While he can seem serious of dismissive of a lot of the people he interacts with, the game isn’t afraid to let him be silly. Some of the people he encounters are barmy enough to even cause him a chuckle and to say “fuck it I’ll just go along with it”. But my favourite thing about him is how melts every time he interacts with children, which is so fucking cute. Despite the rage and righteous justice he extracts on those he feels wronged him, he still comes across as a very likeable guy who you want to see succeed.

Aya is something else. While we don’t see her all too often, she seems to be having the more traditional Assassin’s Creed protagonist experience. She latches onto famous figures and has a story more in line with the Assassin’s Creed games of old; being roped into political intrigue and starting to believe in something bigger than herself. The brief interactions between her and Bayek are really good, as he is far more reluctant to commit himself to the same higher cause.

Assassin’s Creed Origins creates a beautiful and interesting world I enjoyed spending time in, to the point that I went back and continued to tick boxes off the infamous Ubisoft checklist. The only downside is that the combat which, while different than the counter based death tornado of previous games, is a little dull. To begin with it felt unresponsive and frustrating, where you could get taken down too easily. But once you invest a few skill upgrades and get a decent weapon, it becomes a triviality where you can take down six guys with two button presses.

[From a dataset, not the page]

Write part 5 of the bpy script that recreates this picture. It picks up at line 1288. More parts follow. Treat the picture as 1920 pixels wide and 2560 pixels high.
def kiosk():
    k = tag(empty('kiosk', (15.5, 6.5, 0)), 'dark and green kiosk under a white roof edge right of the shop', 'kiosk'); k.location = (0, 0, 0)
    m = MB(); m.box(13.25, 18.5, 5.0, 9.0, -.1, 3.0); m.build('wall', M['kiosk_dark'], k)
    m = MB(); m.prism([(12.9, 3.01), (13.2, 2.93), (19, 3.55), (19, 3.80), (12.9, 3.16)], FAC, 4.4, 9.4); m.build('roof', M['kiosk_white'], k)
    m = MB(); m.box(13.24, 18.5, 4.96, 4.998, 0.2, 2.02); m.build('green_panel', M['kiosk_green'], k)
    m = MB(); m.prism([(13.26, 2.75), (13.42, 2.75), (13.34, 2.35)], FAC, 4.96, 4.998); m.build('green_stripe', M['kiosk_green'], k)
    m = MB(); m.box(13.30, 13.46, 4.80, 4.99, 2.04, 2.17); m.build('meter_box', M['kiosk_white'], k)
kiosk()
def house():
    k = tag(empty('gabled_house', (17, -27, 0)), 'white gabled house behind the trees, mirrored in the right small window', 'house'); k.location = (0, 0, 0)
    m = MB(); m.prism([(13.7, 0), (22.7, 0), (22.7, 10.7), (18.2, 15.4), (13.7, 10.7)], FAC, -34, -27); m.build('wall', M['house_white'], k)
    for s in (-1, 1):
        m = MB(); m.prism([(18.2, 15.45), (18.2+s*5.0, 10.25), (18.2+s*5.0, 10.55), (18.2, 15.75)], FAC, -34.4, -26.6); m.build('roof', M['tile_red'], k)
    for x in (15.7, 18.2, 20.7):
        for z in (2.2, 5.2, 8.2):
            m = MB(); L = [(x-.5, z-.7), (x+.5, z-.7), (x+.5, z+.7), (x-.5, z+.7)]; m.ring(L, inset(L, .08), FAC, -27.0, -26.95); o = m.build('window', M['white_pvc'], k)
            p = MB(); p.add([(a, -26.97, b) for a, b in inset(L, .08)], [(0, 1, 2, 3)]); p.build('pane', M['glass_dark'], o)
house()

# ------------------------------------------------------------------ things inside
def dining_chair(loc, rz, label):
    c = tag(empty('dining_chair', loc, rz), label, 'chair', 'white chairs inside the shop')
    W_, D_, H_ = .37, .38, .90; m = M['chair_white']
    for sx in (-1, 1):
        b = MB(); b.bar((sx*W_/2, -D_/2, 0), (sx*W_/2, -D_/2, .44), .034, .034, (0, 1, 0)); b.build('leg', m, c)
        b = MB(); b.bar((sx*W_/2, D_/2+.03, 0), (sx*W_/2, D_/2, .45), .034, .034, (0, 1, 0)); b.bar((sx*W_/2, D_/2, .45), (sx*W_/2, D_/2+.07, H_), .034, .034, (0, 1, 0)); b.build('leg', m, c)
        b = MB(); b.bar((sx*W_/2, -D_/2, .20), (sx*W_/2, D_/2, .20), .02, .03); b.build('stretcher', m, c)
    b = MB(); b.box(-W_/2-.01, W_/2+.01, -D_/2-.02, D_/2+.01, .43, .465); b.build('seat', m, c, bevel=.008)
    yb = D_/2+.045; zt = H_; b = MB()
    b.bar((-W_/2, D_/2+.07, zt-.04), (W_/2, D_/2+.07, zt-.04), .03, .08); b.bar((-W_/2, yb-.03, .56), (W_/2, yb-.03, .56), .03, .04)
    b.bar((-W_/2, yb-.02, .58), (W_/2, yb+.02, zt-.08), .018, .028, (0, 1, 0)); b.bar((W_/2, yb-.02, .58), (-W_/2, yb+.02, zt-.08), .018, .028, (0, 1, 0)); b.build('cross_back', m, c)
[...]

This game finds itself so high on my list because it kept me coming back. A lot of games I’ve written about so far on my list, I sometimes had to remind myself to go and play them. As good as they were, they weren’t at the front of my mind. Origins was something I would just start playing without thinking. I don’t know where Ubisoft are going to go from here, whether they’re going to stick to a more infrequent release schedule, which I think they should, or go back to an annual one. But right now, my feelings on the franchise are pretty good.